Type again, exactly, the lines below from the start through the line that includes "def ony(x, y, Y): d".

────────────────────

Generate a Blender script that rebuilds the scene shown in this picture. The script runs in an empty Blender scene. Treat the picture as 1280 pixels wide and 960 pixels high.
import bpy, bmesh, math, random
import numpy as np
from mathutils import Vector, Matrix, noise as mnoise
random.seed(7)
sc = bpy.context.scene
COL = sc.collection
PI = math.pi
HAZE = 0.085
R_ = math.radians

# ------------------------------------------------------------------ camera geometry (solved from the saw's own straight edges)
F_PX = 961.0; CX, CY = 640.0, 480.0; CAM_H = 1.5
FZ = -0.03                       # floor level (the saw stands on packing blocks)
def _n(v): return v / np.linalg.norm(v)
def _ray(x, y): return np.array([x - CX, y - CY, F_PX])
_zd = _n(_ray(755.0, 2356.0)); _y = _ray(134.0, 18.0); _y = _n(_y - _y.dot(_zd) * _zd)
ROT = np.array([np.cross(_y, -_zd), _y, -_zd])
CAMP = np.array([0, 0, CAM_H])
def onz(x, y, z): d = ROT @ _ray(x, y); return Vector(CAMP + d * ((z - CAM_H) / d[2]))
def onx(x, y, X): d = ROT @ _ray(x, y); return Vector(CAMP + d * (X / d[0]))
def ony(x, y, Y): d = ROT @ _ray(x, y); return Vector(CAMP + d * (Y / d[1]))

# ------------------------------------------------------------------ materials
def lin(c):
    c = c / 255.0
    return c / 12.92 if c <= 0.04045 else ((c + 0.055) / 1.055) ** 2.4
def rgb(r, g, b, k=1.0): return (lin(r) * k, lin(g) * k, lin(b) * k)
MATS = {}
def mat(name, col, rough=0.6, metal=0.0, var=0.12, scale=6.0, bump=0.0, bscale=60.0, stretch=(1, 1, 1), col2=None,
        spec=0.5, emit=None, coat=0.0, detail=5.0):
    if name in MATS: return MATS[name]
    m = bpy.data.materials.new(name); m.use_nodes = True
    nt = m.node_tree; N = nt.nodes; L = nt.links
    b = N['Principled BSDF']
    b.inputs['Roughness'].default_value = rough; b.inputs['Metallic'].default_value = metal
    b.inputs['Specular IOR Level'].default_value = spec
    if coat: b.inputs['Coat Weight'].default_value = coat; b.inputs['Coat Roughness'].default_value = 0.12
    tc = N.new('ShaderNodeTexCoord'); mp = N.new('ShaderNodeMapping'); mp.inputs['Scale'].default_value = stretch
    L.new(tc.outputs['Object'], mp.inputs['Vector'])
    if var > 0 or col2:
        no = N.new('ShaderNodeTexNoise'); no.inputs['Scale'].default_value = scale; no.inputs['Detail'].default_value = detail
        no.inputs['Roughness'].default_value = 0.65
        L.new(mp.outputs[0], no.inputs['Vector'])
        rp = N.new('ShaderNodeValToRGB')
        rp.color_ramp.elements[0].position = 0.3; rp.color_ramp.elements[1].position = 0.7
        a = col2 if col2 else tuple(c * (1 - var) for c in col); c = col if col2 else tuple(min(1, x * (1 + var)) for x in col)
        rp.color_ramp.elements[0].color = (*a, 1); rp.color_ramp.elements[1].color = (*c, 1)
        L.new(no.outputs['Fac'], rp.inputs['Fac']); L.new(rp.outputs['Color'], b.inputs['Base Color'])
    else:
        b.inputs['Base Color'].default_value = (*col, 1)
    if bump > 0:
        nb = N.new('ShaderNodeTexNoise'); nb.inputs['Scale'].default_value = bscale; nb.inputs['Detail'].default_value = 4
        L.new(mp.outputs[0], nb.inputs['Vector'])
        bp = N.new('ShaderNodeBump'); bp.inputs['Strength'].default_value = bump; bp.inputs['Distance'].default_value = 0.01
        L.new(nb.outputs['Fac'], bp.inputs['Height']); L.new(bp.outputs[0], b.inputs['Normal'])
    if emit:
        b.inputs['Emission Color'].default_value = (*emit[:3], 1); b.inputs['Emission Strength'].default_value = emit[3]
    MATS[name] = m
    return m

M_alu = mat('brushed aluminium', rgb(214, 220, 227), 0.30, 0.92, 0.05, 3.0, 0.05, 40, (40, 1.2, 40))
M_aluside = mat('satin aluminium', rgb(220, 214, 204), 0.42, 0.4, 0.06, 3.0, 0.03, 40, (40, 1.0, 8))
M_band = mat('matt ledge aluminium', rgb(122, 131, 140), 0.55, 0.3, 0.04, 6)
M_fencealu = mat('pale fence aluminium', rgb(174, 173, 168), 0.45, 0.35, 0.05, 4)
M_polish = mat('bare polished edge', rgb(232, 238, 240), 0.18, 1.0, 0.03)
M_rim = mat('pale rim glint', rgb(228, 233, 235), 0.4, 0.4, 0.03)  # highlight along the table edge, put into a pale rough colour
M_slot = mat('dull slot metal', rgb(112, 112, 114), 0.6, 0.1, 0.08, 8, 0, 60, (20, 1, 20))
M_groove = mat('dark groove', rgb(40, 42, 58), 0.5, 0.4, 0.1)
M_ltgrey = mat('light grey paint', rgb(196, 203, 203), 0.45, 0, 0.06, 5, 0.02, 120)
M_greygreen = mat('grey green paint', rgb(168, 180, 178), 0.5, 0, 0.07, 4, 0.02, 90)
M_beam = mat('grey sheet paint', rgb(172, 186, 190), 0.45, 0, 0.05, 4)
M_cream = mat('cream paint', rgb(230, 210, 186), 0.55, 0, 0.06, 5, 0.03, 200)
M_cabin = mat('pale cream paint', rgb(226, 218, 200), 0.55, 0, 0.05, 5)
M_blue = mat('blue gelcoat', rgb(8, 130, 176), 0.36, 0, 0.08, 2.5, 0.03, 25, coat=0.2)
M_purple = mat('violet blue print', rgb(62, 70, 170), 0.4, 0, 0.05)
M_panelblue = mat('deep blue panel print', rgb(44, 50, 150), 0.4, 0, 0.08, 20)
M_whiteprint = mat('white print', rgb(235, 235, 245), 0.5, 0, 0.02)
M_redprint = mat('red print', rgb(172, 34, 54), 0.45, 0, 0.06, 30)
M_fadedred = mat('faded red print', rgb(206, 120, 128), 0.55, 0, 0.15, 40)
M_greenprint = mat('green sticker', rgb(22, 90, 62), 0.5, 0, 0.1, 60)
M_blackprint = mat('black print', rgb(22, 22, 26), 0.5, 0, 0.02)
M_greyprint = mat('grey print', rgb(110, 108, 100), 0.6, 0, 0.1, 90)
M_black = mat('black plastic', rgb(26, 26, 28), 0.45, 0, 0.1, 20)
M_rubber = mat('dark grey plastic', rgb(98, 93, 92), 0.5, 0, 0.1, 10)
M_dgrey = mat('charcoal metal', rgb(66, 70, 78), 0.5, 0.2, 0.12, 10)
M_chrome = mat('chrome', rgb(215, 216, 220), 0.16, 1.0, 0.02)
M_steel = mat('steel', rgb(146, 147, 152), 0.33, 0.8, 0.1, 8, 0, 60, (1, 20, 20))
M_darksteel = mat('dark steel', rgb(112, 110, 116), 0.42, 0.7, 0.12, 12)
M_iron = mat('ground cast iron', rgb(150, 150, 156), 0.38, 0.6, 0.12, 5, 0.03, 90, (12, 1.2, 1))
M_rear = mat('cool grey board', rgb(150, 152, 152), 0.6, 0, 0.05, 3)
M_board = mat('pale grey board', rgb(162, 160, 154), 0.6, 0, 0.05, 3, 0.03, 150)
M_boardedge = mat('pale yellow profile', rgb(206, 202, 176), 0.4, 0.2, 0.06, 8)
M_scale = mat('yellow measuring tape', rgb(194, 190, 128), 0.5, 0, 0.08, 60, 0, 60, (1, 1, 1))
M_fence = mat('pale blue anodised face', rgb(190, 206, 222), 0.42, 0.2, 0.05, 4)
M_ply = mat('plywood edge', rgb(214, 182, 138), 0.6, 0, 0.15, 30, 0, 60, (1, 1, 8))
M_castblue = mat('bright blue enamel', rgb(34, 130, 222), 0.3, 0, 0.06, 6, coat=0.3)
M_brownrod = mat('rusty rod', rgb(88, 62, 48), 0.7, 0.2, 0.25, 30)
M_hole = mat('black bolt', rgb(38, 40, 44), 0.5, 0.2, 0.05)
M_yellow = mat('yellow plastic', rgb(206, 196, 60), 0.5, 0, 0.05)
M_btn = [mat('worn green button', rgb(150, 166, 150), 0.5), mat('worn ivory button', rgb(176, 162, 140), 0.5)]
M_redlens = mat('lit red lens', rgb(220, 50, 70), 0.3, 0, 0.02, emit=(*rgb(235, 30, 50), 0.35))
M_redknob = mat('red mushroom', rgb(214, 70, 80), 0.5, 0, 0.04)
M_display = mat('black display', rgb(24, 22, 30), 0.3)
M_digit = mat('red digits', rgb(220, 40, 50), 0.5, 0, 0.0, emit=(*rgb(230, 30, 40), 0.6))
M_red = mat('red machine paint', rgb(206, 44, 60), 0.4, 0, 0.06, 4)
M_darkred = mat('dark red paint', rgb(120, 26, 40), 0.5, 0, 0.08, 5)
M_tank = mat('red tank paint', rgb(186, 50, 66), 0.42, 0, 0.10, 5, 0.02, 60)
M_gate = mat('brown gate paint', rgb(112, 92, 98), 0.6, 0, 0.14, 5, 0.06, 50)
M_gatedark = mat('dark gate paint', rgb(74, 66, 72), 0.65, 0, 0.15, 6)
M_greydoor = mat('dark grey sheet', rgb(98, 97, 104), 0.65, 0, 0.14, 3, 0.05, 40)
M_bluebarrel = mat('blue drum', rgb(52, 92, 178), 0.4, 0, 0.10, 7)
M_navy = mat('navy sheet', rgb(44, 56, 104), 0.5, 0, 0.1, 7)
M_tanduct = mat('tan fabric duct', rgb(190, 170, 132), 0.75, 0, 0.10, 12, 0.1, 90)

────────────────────

**Finished exercise**
Generate a Blender script that rebuilds the scene shown in this picture. The script runs in an empty Blender scene. Treat the picture as 1280 pixels wide and 960 pixels high.
import bpy, bmesh, math, random
import numpy as np
from mathutils import Vector, Matrix, noise as mnoise
random.seed(7)
sc = bpy.context.scene
COL = sc.collection
PI = math.pi
HAZE = 0.085
R_ = math.radians

# ------------------------------------------------------------------ camera geometry (solved from the saw's own straight edges)
F_PX = 961.0; CX, CY = 640.0, 480.0; CAM_H = 1.5
FZ = -0.03                       # floor level (the saw stands on packing blocks)
def _n(v): return v / np.linalg.norm(v)
def _ray(x, y): return np.array([x - CX, y - CY, F_PX])
_zd = _n(_ray(755.0, 2356.0)); _y = _ray(134.0, 18.0); _y = _n(_y - _y.dot(_zd) * _zd)
ROT = np.array([np.cross(_y, -_zd), _y, -_zd])
CAMP = np.array([0, 0, CAM_H])
def onz(x, y, z): d = ROT @ _ray(x, y); return Vector(CAMP + d * ((z - CAM_H) / d[2]))
def onx(x, y, X): d = ROT @ _ray(x, y); return Vector(CAMP + d * (X / d[0]))
def ony(x, y, Y): d = ROT @ _ray(x, y); return Vector(CAMP + d * (Y / d[1]))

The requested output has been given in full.